Refer to the images in Fig 5, specifically subfigures Fig 5a and Fig 5b respectively representing the predicted and actual fluctuation curves for China – Fencing (short-term coach) and Jamaica – Athletics (long-term coach).

Through the study of Fig 5a and Fig 5b, it can be concluded that the model has a slightly higher capability in predicting the impact generated by long-term coaches compared to short-term coaches. Furthermore, when trained with different training sets, the deviation between the predicted results and actual values remains within a small range, indicating that the model possesses strong resistance to overfitting.

Conclusion

This study introduces a Change-Point Driven Difference-in-Differences with Decay Model (CPD-D3) to dynamically quantify the impact of outstanding coaches on Olympic performance. The model integrates the CUSUM algorithm, hierarchical dynamic Difference-in-Differences (DID), and an exponential decay function to capture nonlinear coaching effects and their temporal decay, addressing limitations of traditional methods like linear assumptions and dynamic confounding biases (e.g., host effects).

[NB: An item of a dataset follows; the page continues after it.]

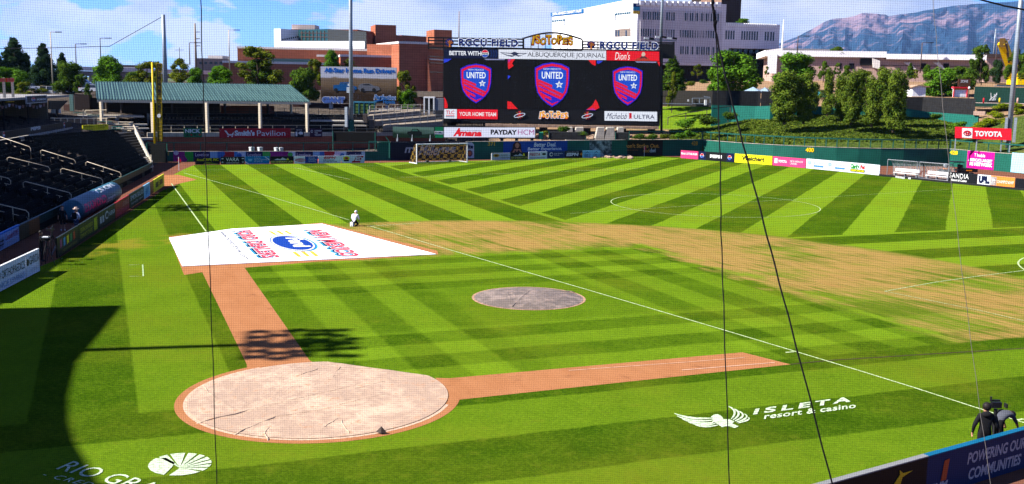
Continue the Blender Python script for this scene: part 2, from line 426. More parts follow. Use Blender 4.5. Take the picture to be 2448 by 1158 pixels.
isf = (s.lt(-.9, .2)+tt.lt(-.9, .2)).clamp()
lum = outf*.76+.18
lum = lum+(infv-lum)*inn*arc; lum = lum+(foul-lum)*isf
n1_ = noi(t, P, .5, 5); n2_ = noi(t, P, 6.5, 6, .75); n3_ = noi(t, P, 19, 3, .7); n5_ = noi(t, P, 1.7, 5, .65); n4_ = noi(t, P, .12, 4)
lum = (lum+(n1_-.5)*.40+(n5_-.5)*.35+(n2_-.5)*1.15+(n3_-.5)*.9)
turf = mixc(t, lum.clamp(), (.015,.038,.0012), (.092,.154,.0068))
turf = mixc(t, ((n5_-.55)*5+(n4_-.5)*2).clamp()*.45, turf, (.070,.082,.006))
turf = mixc(t, ((n4_-.46)*3.5).clamp()*.40, turf, (.085,.092,.006))
# worn, newly laid sod over the skinned infield: streaks along the rolls
ca, sa = math.cos(-.597), math.sin(-.597)
U_ = x0*ca+y0*sa; W_ = y0*ca-x0*sa
st = noi(t, comb(t, U_*.10, W_*1.25, 0), 1.0, 6, .62); st2 = noi(t, comb(t, U_*.5, W_*5.5, 4), 1.0, 5, .6); st3 = noi(t, P, .16, 4)
wl_ = (noi(t, comb(t, U_*.35, W_*.9, 2), 1.0, 5, .6)-.5)*7.0
inn2 = (s+wl_).lt(26.3, 1.6)*(tt+wl_*.8).lt(26.3, 1.6)
tanm = arc*(1-inn2)*s.gt(-1.0, .3)*tt.gt(-1.0, .3)
edge = rm.lt(28.8, 2.0)
dens = ((st-.40)*3.4+(st2-.5)*2.6+(st3-.5)*3.6+.50-(tt.lt(11, 7))*.42).clamp()*tanm*edge
tanc = mixc(t, st2.clamp(), (.105,.064,.014), (.275,.172,.056))
tanc = mixc(t, ((noi(t, comb(t, U_*.25, W_*2.2, 9), 1.0, 4)-.60)*9).clamp()*.6, tanc, (.21,.10,.036))
c = mixc(t, tanm*.75, turf, mixc(t, (n2_+(st-.5)).clamp(), (.030,.055,.004), (.10,.13,.010)))
c = mixc(t, dens*.92, c, tanc)
# yellowed edge next to the left-field boards and the arc's foul-side ends
yel = (rm.lt(30.5, .6)*rm.gt(27, .8)*s.lt(-1.0, .5)*s.gt(-8, 1.5)*((n1_-.42)*6).clamp()).clamp()
c = mixc(t, yel*.75, c, (.13,.11,.012))
t.links.new(c, b.inputs['Base Color']); bumpn(t, b, n2_*.6+n3_*.4, .5, .05); b.inputs['Specular IOR Level'].default_value = 0; b.inputs['Roughness'].default_value = 1
mb = MB()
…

A dual test mechanism, based on medal persistence and event scale stability, filters false mutation signals (e.g., home advantage), achieving 92% accuracy in identifying coaching-driven performance changes. The model estimates an average coaching effect of 4.5 standardized units (95% CI: 3.8–5.2), with significant heterogeneity in effect half-life: systematic training systems (e.g., Zhou Jihong’s Chinese diving team) sustain effects for over 20 years, while technology-driven interventions (e.g., AI-optimized Japanese judo tactics) last 5.3 years.

However, this work is limited to a macro-level perspective. In practice, coaches themselves are also influenced by numerous factors, such as coaching education, experience metrics, peer recognition, the ethical and geopolitical implications of coach migration, and so on. Incorporating these factors could further enhance the accuracy of assessing the “great coach effect”. Moreover, many other factors influence a nation’s Olympic performance, including national comprehensive strength, levels of resource investment, and innate athletic talent across different regions and disciplines. Therefore, to comprehensively analyze and predict a country’s future Olympic performance, it is necessary to further consider the aforementioned factors. Accordingly, we will conduct further analysis and discussion on these aspects in subsequent work, aiming to provide insights and perspectives for the development of global sports.